→ **Stated exercise**: Your task is to return, exactly, the run of lines starting at the line holding "Model this scene" and ending at the line holding "19.293), (0, 0, 0, 1)))", both ends included and no other lines.

*** Supplied entries

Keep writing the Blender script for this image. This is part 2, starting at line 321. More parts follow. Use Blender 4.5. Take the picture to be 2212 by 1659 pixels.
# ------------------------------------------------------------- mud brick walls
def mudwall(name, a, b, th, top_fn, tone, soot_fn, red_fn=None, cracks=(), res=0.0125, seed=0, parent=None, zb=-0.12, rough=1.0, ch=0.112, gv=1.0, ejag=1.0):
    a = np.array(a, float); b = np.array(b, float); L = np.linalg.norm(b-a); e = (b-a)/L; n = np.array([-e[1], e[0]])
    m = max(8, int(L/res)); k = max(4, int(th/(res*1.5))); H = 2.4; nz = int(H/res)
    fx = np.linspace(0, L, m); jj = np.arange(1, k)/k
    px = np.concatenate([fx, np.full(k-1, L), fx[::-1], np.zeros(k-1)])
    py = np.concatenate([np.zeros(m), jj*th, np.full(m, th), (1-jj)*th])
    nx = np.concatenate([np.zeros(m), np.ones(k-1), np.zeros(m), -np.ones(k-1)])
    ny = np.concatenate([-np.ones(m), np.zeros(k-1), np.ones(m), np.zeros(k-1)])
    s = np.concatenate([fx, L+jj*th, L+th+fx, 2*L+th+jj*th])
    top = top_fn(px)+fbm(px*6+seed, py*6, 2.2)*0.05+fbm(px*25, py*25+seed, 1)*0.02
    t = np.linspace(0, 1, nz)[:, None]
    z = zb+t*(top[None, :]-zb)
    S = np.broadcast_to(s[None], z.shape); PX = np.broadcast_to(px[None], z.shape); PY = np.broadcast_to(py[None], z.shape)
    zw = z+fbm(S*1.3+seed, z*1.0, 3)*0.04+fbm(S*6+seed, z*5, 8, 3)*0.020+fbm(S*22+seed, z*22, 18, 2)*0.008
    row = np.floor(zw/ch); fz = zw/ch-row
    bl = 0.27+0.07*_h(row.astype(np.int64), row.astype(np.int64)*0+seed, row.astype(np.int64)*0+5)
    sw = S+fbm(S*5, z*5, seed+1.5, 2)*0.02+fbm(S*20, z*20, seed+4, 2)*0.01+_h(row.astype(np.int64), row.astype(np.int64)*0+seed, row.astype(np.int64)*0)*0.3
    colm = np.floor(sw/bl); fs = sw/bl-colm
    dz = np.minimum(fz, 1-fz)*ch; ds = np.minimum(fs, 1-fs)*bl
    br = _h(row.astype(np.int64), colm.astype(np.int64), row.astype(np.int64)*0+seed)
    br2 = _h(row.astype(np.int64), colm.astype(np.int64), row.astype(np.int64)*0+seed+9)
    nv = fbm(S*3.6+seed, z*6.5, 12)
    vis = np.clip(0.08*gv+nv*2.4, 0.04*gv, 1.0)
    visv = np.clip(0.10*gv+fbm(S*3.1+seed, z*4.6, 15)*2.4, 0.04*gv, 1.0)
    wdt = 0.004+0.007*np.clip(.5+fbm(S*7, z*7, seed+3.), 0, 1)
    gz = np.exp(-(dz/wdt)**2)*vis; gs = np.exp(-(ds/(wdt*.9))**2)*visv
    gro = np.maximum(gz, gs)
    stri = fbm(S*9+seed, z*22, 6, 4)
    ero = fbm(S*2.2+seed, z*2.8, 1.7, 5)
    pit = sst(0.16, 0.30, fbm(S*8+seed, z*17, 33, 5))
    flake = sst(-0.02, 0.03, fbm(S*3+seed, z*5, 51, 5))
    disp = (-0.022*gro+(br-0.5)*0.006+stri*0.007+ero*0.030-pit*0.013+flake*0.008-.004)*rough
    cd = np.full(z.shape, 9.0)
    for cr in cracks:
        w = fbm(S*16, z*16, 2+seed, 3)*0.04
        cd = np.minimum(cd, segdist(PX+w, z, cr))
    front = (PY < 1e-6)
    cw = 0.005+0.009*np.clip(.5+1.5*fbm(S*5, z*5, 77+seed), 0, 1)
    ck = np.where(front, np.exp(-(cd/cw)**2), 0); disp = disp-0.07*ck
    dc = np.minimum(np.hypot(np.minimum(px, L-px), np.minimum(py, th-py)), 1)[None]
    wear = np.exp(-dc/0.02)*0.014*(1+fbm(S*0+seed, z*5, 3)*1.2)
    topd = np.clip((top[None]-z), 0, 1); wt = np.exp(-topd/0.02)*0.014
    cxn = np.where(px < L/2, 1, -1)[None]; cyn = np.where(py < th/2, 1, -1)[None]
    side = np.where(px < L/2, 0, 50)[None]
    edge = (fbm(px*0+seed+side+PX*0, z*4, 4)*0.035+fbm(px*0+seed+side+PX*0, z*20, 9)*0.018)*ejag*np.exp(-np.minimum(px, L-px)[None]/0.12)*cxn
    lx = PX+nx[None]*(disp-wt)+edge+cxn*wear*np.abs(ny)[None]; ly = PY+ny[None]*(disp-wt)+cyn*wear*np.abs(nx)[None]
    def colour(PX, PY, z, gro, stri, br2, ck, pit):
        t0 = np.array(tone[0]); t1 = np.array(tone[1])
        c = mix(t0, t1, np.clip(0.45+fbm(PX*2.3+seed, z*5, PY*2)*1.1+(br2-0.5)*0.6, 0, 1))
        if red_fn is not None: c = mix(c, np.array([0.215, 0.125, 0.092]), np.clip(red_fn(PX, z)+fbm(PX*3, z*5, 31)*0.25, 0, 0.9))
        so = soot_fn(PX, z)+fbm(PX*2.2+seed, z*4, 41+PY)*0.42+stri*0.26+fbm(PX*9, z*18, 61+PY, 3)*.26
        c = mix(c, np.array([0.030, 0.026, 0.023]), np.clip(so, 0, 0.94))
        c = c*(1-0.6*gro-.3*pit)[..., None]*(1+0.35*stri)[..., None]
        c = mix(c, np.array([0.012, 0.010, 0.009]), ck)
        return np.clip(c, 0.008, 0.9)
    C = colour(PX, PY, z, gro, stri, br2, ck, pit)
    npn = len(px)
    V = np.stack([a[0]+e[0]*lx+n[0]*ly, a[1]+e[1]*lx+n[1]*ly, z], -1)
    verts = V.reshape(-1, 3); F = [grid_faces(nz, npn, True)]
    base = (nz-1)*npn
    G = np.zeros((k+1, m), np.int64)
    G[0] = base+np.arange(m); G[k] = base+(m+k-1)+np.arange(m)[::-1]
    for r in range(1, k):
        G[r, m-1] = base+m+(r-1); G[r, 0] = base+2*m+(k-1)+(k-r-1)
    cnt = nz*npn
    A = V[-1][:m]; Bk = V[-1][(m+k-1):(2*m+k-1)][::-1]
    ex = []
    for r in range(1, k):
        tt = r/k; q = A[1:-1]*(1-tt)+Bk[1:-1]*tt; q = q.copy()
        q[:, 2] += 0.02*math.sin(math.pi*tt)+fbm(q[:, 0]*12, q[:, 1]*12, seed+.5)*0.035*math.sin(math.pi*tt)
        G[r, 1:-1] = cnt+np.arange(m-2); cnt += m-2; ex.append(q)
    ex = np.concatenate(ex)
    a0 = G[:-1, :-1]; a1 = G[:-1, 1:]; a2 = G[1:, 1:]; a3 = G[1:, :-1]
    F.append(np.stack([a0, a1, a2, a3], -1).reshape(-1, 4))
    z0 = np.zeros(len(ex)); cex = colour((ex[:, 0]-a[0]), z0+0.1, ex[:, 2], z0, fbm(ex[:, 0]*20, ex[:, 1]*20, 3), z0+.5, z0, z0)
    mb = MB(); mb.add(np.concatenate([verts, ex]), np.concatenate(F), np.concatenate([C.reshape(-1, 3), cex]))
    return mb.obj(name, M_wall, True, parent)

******
*** Supplied entries

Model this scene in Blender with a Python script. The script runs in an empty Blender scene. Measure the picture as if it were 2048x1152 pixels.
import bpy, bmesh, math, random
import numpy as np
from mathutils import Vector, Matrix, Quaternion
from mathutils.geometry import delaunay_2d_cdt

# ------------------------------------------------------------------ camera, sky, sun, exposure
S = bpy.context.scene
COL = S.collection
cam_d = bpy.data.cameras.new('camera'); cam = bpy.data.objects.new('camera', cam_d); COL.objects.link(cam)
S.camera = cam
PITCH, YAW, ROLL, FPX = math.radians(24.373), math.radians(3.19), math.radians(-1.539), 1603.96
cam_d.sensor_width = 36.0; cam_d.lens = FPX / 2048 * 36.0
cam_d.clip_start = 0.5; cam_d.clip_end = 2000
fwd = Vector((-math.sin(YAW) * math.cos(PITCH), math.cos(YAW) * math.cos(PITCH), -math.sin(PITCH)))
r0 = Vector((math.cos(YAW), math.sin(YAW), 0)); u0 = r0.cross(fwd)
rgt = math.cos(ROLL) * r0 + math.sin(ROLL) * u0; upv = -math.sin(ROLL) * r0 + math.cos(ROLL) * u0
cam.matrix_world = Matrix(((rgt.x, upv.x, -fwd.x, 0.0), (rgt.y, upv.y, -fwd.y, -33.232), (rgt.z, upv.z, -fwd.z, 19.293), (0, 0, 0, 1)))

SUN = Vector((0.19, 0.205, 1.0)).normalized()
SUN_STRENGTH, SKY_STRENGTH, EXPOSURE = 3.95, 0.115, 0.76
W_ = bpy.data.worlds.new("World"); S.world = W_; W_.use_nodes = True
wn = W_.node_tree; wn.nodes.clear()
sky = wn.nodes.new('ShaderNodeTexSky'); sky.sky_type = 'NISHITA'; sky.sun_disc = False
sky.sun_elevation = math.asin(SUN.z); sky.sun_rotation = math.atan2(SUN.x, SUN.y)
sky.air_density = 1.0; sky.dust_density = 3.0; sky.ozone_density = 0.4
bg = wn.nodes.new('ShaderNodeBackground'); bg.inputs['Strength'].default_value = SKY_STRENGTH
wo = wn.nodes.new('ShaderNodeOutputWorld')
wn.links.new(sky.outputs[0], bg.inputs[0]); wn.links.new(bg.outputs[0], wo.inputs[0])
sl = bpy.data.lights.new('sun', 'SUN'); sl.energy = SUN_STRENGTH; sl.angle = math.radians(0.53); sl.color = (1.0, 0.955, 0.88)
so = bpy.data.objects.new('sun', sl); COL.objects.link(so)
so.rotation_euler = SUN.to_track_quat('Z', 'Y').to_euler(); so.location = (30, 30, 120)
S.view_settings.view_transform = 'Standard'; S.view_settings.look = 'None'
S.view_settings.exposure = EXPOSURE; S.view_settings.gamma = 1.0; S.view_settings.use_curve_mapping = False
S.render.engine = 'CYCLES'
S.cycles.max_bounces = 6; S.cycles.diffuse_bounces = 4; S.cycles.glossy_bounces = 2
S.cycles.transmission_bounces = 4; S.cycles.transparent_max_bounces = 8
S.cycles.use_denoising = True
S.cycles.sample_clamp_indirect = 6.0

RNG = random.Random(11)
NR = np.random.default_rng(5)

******
*** Supplied entries

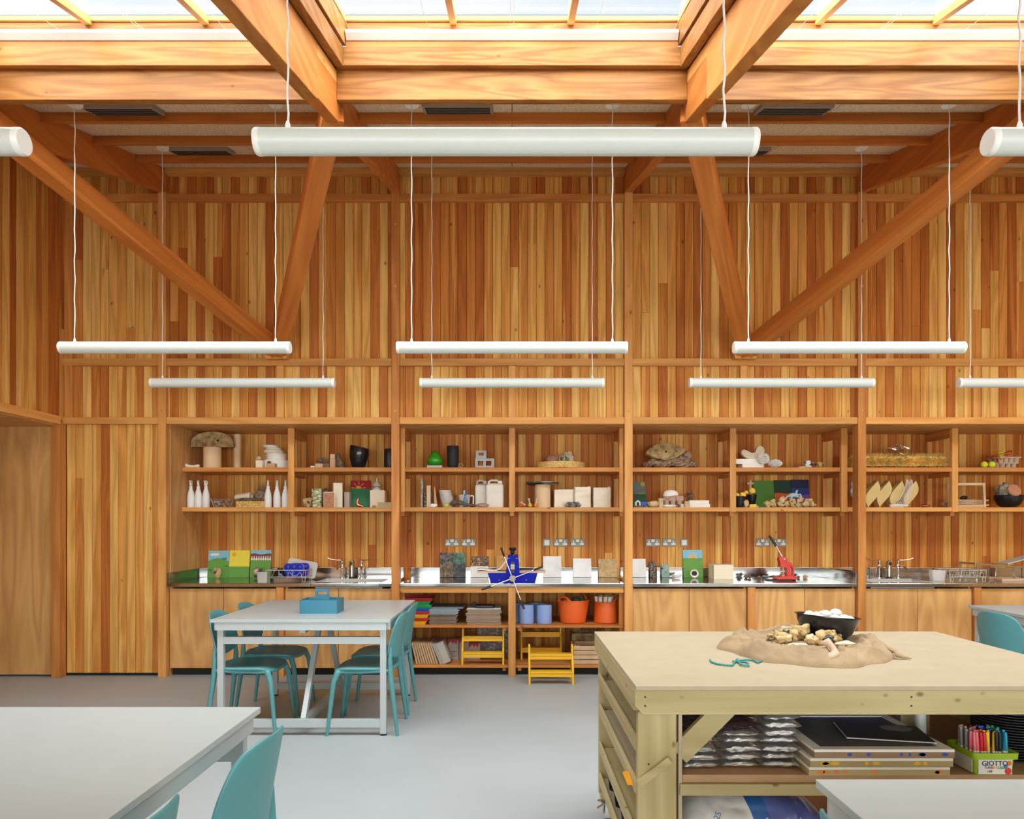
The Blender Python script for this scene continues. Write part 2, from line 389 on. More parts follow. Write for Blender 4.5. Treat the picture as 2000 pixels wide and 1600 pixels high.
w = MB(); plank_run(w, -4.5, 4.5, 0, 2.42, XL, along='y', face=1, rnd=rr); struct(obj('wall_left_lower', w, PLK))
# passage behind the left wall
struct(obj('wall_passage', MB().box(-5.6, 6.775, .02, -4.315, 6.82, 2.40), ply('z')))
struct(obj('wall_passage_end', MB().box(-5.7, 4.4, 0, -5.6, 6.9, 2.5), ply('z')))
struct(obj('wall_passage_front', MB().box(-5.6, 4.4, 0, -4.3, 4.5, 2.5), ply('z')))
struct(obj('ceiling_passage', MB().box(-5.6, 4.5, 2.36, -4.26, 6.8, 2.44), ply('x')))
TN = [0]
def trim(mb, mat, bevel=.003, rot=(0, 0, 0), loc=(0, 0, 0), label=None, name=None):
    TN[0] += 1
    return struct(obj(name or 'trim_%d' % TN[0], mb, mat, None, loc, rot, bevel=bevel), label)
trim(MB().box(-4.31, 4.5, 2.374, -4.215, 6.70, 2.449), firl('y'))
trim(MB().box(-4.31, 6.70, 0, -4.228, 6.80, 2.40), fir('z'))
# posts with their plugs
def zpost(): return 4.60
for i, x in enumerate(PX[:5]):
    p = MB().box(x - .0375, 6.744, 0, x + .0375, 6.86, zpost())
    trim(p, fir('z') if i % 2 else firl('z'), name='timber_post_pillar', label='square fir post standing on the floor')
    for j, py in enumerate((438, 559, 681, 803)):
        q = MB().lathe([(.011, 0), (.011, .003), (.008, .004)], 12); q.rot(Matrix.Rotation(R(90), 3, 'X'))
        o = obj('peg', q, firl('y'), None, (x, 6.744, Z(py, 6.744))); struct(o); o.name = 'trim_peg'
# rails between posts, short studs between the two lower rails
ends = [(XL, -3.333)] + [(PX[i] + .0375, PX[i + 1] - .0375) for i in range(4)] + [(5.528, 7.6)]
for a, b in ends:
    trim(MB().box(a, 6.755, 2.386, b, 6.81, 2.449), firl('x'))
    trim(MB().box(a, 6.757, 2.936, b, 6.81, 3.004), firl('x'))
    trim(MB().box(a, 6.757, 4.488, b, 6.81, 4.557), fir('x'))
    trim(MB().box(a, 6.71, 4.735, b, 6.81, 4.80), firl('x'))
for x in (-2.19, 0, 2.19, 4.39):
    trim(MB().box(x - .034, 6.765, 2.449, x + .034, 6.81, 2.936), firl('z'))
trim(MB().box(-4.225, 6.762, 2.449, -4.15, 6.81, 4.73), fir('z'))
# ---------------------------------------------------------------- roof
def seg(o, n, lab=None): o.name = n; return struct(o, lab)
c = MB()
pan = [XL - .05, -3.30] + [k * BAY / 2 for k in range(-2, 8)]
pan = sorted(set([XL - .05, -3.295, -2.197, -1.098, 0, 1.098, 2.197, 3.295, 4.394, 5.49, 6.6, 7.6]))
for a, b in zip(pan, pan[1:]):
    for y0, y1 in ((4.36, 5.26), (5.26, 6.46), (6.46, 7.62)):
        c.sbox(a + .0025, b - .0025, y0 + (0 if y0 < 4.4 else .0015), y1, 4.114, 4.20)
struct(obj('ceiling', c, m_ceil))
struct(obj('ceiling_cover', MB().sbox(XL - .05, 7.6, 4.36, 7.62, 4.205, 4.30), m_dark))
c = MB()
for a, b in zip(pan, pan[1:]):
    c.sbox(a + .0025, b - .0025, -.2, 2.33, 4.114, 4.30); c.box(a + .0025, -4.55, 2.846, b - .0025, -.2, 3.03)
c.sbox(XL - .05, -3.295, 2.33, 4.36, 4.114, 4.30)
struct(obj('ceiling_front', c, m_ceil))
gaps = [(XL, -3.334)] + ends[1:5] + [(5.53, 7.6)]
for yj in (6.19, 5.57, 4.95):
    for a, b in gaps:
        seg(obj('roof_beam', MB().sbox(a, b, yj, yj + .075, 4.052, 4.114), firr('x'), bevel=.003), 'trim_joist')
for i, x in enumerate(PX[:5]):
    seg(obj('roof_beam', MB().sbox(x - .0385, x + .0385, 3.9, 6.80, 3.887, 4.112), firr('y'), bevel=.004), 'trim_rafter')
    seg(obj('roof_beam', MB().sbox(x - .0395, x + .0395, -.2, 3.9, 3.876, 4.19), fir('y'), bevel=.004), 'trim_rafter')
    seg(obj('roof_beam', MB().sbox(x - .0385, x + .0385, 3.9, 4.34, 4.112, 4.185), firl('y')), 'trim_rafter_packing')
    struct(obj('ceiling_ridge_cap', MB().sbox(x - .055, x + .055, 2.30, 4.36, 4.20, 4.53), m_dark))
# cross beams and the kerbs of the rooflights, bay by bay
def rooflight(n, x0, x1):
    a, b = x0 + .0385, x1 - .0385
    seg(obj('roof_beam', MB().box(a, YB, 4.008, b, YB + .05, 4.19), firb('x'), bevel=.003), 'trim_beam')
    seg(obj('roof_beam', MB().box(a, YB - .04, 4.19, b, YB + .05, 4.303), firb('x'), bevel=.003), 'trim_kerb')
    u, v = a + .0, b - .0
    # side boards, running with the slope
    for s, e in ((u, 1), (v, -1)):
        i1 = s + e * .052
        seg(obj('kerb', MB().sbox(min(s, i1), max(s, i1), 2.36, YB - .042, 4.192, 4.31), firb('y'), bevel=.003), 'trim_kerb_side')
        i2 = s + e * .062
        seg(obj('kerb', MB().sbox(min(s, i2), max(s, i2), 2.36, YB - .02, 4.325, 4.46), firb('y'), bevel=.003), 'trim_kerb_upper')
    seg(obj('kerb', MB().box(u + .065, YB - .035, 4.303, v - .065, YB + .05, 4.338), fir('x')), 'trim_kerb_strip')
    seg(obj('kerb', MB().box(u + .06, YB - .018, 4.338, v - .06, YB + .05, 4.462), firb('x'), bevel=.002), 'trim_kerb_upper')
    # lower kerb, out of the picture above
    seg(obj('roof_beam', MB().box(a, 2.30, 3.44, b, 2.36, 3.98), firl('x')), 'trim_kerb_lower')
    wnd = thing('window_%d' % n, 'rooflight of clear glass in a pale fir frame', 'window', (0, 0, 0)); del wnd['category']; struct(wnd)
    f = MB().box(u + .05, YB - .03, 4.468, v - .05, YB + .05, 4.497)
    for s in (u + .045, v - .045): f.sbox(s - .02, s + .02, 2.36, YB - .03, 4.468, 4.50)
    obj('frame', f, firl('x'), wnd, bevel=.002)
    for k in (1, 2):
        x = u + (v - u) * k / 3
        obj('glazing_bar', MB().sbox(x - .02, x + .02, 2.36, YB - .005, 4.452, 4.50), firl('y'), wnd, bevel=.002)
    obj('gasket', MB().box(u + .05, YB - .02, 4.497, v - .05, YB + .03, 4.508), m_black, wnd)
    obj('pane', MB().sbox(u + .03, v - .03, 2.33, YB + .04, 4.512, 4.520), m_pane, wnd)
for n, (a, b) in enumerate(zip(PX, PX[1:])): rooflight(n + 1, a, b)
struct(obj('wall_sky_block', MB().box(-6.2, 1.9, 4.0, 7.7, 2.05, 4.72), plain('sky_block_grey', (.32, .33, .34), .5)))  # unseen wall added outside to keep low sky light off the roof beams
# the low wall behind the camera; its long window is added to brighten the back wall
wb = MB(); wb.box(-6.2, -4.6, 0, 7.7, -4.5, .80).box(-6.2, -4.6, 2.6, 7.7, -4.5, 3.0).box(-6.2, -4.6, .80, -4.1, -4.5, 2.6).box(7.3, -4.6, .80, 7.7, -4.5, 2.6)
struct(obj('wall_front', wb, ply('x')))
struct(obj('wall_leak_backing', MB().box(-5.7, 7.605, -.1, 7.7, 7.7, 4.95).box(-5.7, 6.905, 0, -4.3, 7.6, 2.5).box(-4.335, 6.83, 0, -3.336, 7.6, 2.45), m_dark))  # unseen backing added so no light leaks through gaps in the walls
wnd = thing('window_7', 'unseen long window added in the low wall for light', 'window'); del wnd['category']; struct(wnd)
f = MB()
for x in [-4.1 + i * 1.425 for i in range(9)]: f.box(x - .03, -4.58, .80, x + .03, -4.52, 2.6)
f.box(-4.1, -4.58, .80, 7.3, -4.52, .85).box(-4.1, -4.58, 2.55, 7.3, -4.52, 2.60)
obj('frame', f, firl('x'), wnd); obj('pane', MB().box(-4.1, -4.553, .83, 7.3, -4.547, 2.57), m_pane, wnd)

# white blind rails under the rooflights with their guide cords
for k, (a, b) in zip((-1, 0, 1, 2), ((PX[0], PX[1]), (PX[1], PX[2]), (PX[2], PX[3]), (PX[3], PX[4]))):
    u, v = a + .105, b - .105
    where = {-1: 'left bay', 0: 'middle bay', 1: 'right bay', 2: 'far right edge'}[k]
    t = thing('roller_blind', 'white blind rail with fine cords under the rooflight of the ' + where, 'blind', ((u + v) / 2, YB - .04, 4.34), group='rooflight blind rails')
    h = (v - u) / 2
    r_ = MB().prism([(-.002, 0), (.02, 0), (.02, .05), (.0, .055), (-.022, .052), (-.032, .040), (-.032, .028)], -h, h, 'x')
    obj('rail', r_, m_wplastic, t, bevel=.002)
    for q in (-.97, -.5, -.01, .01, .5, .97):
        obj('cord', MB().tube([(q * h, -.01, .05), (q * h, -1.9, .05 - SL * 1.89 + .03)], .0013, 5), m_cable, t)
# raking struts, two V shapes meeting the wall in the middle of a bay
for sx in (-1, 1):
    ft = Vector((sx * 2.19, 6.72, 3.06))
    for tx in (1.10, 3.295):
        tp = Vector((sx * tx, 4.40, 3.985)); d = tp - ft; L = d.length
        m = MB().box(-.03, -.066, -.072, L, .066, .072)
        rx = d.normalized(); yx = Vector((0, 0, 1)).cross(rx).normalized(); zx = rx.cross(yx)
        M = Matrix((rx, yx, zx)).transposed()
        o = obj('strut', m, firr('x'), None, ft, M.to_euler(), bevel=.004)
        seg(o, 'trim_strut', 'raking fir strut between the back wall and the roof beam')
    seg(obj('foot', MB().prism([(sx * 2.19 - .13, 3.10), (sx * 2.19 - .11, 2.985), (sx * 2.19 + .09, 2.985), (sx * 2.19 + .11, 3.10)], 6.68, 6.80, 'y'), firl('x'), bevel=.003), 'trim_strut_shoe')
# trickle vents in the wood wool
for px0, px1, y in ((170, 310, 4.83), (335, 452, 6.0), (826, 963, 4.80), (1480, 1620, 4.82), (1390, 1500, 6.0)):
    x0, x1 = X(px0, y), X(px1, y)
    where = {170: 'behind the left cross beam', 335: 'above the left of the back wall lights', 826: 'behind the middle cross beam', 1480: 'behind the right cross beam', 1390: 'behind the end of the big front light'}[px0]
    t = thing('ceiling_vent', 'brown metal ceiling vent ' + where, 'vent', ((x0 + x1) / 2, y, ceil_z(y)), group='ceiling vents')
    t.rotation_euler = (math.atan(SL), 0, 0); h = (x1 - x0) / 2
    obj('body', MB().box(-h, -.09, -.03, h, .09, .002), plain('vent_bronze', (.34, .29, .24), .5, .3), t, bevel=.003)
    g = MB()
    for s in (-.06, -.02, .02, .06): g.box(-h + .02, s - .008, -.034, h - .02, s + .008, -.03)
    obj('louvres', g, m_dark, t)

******

→ **Solution to this exercise**:
Model this scene in Blender with a Python script. The script runs in an empty Blender scene. Measure the picture as if it were 2048x1152 pixels.
import bpy, bmesh, math, random
import numpy as np
from mathutils import Vector, Matrix, Quaternion
from mathutils.geometry import delaunay_2d_cdt

# ------------------------------------------------------------------ camera, sky, sun, exposure
S = bpy.context.scene
COL = S.collection
cam_d = bpy.data.cameras.new('camera'); cam = bpy.data.objects.new('camera', cam_d); COL.objects.link(cam)
S.camera = cam
PITCH, YAW, ROLL, FPX = math.radians(24.373), math.radians(3.19), math.radians(-1.539), 1603.96
cam_d.sensor_width = 36.0; cam_d.lens = FPX / 2048 * 36.0
cam_d.clip_start = 0.5; cam_d.clip_end = 2000
fwd = Vector((-math.sin(YAW) * math.cos(PITCH), math.cos(YAW) * math.cos(PITCH), -math.sin(PITCH)))
r0 = Vector((math.cos(YAW), math.sin(YAW), 0)); u0 = r0.cross(fwd)
rgt = math.cos(ROLL) * r0 + math.sin(ROLL) * u0; upv = -math.sin(ROLL) * r0 + math.cos(ROLL) * u0
cam.matrix_world = Matrix(((rgt.x, upv.x, -fwd.x, 0.0), (rgt.y, upv.y, -fwd.y, -33.232), (rgt.z, upv.z, -fwd.z, 19.293), (0, 0, 0, 1)))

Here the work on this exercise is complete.